|
THE
DEVIL NEVER SLEEPS
AND OTHER ESSAYS
(St. Martin's Press, 2000)
The
Devil is alive and well and living in America, Andrei Codrescu tells
us, and with good reason. Nowhere else in the world - not even in
Codrescu's native Transylvania - is he taken quite as seriously.
When Codrescu gently derided the fundamentalist Christian belief
in Rapture ("a pre-apocalyptic event during which all true
believers would be suctioned off to heaven in a single whoosh")

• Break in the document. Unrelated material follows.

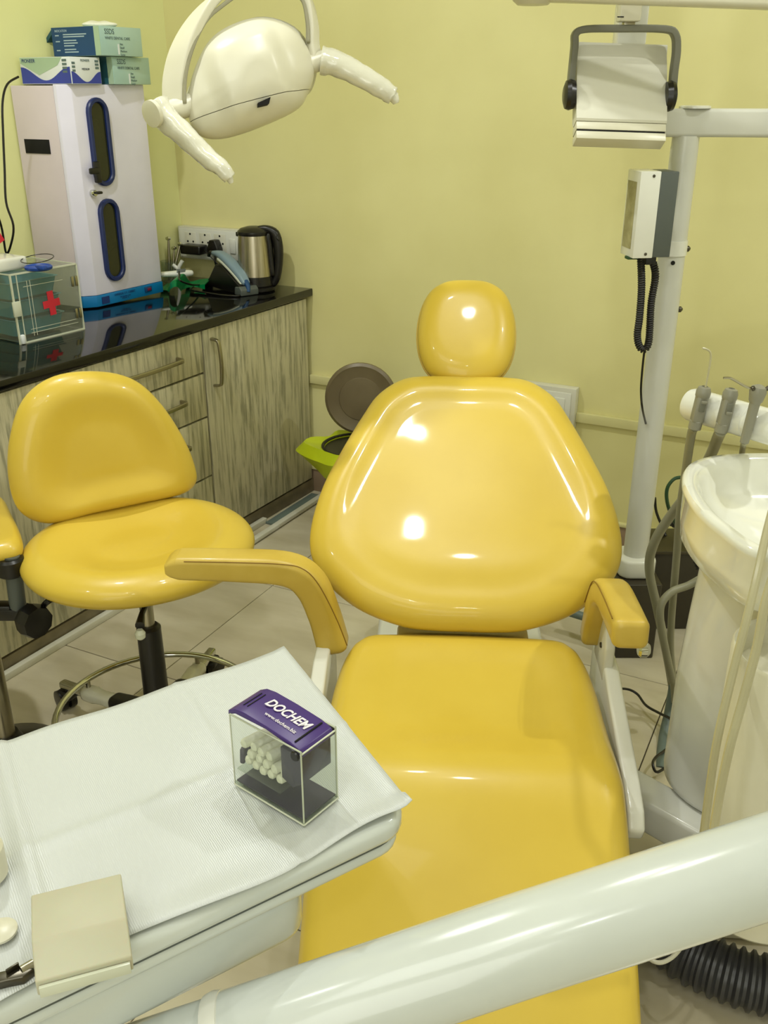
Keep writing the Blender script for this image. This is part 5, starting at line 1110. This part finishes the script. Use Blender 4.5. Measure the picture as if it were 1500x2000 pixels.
# clear plastic block box on the sheet
b4 = [onz(60, 1748, ZS + 0.030), onz(236, 1705, ZS + 0.030), onz(268, 1828, ZS + 0.022), onz(95, 1897, ZS + 0.022)]
bb = thing('plastic_instrument_box', 'translucent beige plastic box with sloping front on the white sheet', 'box', (b4[0] + b4[2]) / 2 - UP * 0.03)
ex4 = (b4[1] - b4[0]); ex4.z = 0; wx = ex4.length; ex4 = ex4.normalized(); ey4 = V((-ex4.y, ex4.x, 0))
if ey4.dot(b4[3] - b4[0]) > 0: ey4 = -ey4
dd4 = -(b4[3] - b4[0]).dot(ey4)
BT4 = frame(V((b4[0].x, b4[0].y, ZS)), ex4, -ey4, UP)   # x right, y toward the camera, z up (left-handed is fine: normals are recalculated)
M['milky'] = glass_mat('milky_beige_plastic', (224, 222, 200), film=0, filmc=(206, 202, 170))
M['milky'] = mat('milky_beige_plastic', (208, 206, 180), 0.5, c2=(200, 197, 170), scale=12, sss=0.3)
M['milky'].node_tree.nodes['Principled BSDF'].inputs['Transmission Weight'].default_value = 0.25
sec = [(0, 0), (0, 0.030), (dd4 * 0.66, 0.030), (dd4 * 0.90, 0.017), (dd4, 0.015), (dd4, 0)]
TT4 = BT4 @ frame(V((0, 0, 0)), V((0, 1, 0)), V((0, 0, 1)), V((1, 0, 0)))
prism('box_shell', sec, 0.0, wx, M['milky'], bb, TT4, bev=0.0015)
box('inner_strip', (wx / 2, dd4 * 0.80, 0.009), (wx - 0.006, 0.010, 0.010), M['cream'], bb, BT4, 0.001)
box('front_lip', (wx / 2, dd4 + 0.002, 0.006), (wx - 0.004, 0.003, 0.010), M['acredge'], bb, BT4, 0.0005)
box('base_strip', (wx / 2, dd4 * 0.5, 0.0020), (wx - 0.004, dd4 - 0.006, 0.003), M['cream'], bb, BT4, 0.0005)
# steel matrix retainer at lower left
mr = thing('steel_matrix_retainer', 'small steel dental band retainer lying at the lower left corner of the sheet', 'dental tool', onz(35, 1905, ZS))
tube('knurled_knob', [onz(42, 1898, ZS + 0.006), onz(66, 1884, ZS + 0.006)], 0.0046, M['steel'], mr, 14)
tube('screw_shaft', [onz(26, 1904, ZS + 0.006), onz(44, 1897, ZS + 0.006)], 0.0022, M['chrome'], mr, 10)
prism('retainer_body', [(0, 0), (0.012, 0.003), (0.018, 0.011), (0.006, 0.012), (-0.014, 0.006), (-0.012, -0.004)], 0, 0.008, M['gunmetal'], mr, frame(onz(14, 1930, ZS + 0.0005), RH, FH, UP), bev=0.001)
box('retainer_plate', (0, 0, 0), (0.010, 0.0016, 0.012), M['gunmetal'], mr, frame(onz(26, 1898, ZS + 0.0066), (RH * 0.7 + FH * 0.7).normalized(), (FH * 0.7 - RH * 0.7).normalized(), UP), 0.0004)
# cut-off items at the left edge
jr_ = thing('cream_jar', 'cream plastic jar cut off by the left edge, on the white sheet', 'jar', onz(-18, 1700, ZS))
lathe('jar_body', [(0.018, 0), (0.0195, 0.002), (0.0195, 0.030), (0.017, 0.033), (0.002, 0.034)], Matrix.Translation(onz(-30, 1712, ZS)), M['cream'], jr_, 28)
tag(lathe('small_lid', [(0.012, 0.0), (0.013, 0.001), (0.013, 0.003), (0.011, 0.004)], Matrix.Translation(onz(2, 1822, ZS)), M['cream'], None, 24), 'small round pale disc at the left edge of the sheet, below the jar', 'lid')

# foreground arm
fa_ = thing('delivery_arm', 'thick white enamelled arm crossing the bottom foreground diagonally', 'arm', (0.0, 0.62, 0.6))
def fp(x, y, dep): r = ray(x, y); return EYE + r * dep
a1, a2_, a3 = fp(437, 2040, 0.80), fp(1010, 1848, 0.80), fp(1640, 1645, 0.80)
adir = (a3 - a1).normalized()
mesh('arm_tube', *sweep_rect_g([a1 + adir * 0.004, a2_, a3], UP, 0.079, 0.079, rnd=0.46, seg=8), M['traywhite'], fa_, angle=60)
lathe('ring', [(0.037, -0.009), (0.0415, -0.007), (0.043, 0.0), (0.0415, 0.007), (0.037, 0.009)], axis_T(a1, adir), M['white'], fa_, 40)
mesh('arm_knuckle', *sweep_rect_g([a1 - adir * 0.006, a1 - adir * 0.16 , a1 - adir * 0.30 + UP * 0.0], UP, 0.076, 0.076, rnd=0.46, seg=8), M['traywhite'], fa_, angle=60)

in one of his commentaries on National Public Radio, NPR received
forty thousand letters in a protest spearheaded by Ralph Reed of
the Christian Coalition. Codrescu was warned to "stay away
from Eschatology."
Thankfully
for us, he hasn't. In The Devil Never Sleeps. One
of America's shrewdest social critics sets out to uncover the Devil's
most modern and insidiously banal incarnations. Once easily recognizable
by his horns, tail, and propensity for plague, today's Devil has
become embedded in every fiber of our culture. Discussing everything
from rock 'n' roll to William Burroughs to New Orleans bars to the
Demon of Prosperity, Codrescu mockingly unmasks Old Nick as the
opportunistic technocrat he really is. Embracing cell phones, cable
access, and cyberspace, the ubiquitous Devil of secular culture
embodies the true evil facing us today - banality.
In
a world teeming with distraction, we are still more than capable
of being bored to death. Tormented as much by insomnia and its ravages
as the Devil (perhaps they're one and the same), we've become a
twenty-four-hour society, swinging desperately between tedium and
terror and sleeping fitfully, if at all. As Codrescu points out,
the Devil never sleeps because we just won't let him.
With
his characteristic exuberance, Andrei Codrescu has successfully
teased the Devil out from the darkest recesses and comic excesses
of the human experience. The Devil Never Sleeps is
his most wonderfully perverse book yet.